• Smaller Small Medium Big Bigger
  • Default Helvetica Segoe Georgia Times

The dialogue amongst the people of God that Pope Francis has said is foundational to the Synod on Synodality has begun in the faith communities of the Diocese of San Bernardino.

Several parishes held the first of their Listening Sessions in January. These sessions are considered the primary vehicle for gathering feedback from the faithful during the consultation phase of the Synod. In many cases, they began by holding a listening session with a smaller group such as the parish staff or parish council.

“The staff has been very honest,” Father Timothy Do, pastor of St. Joseph Parish in Upland, said of the listening sessions with his staff. “[The parish synod team] and I just kept listening more than responding.”

Following the staff listening session, St. Joseph prepared written surveys for parishioners that were published in the parish bulletin. Fr. Do dedicated about 10 minutes of his homily at weekend Masses to explaining the Synod consultation. Parishioners were invited to take the surveys home and discuss them and the following week they were given a few minutes at Mass to fill them out.

“It’s been a blessing for the parish,” Fr. Do said. “It’s important for me as the pastor to know what’s going on.

“We’ve already learned a lot.”

At Sacred Heart Parish in Rancho Cucamonga, members of the Synod team were tasked with “going out” and engaging with members of the public that are not often encountered at the parish. The Synod Team at St. Peter and St. Paul parish in Alta Loma has scheduled listening sessions with parents of children and youth who are enrolled in Religious Education programs.

An important precursor to many pastors scheduling listening sessions in their parish was a listening session with the priests of the diocese and Bishop Alberto Rojas. The Jan. 18 gathering on Zoom included about 110 priests, including religious, externs and diocesan priests. The three-and-half-hour session included small and larger group sharing. Key questions posed to the priests included:

- How has the Diocese accompanied you in your ministry as a priest? How has it abandoned you?
- What are the concerns and worries of your parishioners?
- What would keep you enthusiastic as a priest?

“It was good to hear the sharing of the other priests, both good and bad,” said Father David Andel, JV, who co-facilitated the listening session. “I think people felt like they were heard. We wanted to give a good meeting that helped the priests start the listening sessions in their own parish.”

The Diocese continued to provide guidance to those members of parish synod teams who will be tasked with facilitating listening sessions. Trainings were held Jan. 18 and 19, which saw over 500 participants, and the Diocese published a 20-page facilitator’s guide and recorded instructional videos for each of the five training modules for facilitation.

All Synod resource materials, articles and videos can be viewed at https://www.sbdiocese.org/Synod/index.html.

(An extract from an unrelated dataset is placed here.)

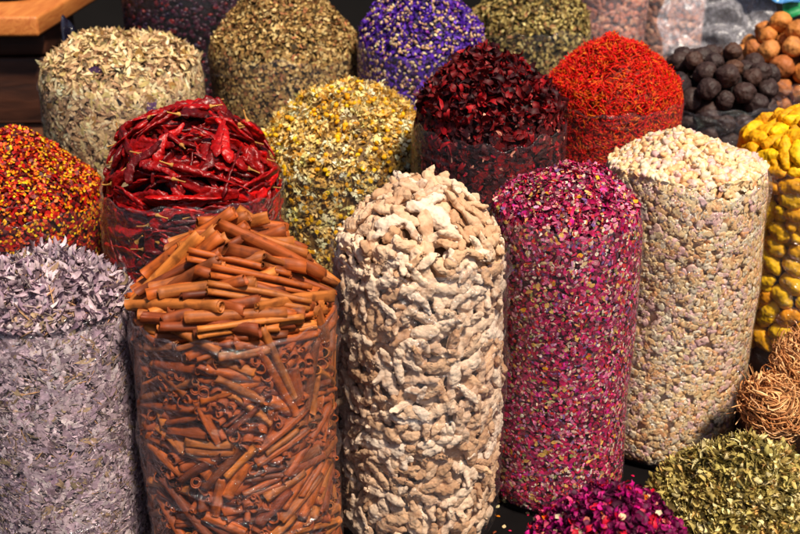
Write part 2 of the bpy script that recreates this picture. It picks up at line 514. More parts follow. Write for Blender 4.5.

The annual Combined Vicariate meetings, scheduled for Feb. 9 and Feb. 16, will focus largely on the Synod. Bishop Alberto Rojas will address the diocesan phase of the Synod, and Sister Nathalie Becquart, the keynote speaker, will address it from a more global perspective. The breakout sessions at the Combined Vicariate meetings will feature three panels representing different groups in the Diocese, including youth and young adult ministers, clergy and lay ministry leaders.

“They’ll be sharing responses and stories derived from questions in the Synod consultation materials,” said Dr. Amanda Alexander, Director of the Department of Ministry Formation Institute, and a member of the Diocesan Synod Core Team.

The consultation phase of the Synod is expected to last through Lent, after which the comments and feedback received will be reviewed and synthesized in a report due to the Vatican in October.

Fr. Andel said he believes listening and reflection among all the local participants in the Synod are key to the consultation.

“I think it’s important that we take it seriously and we look for the fingerprints of God in it,” he said.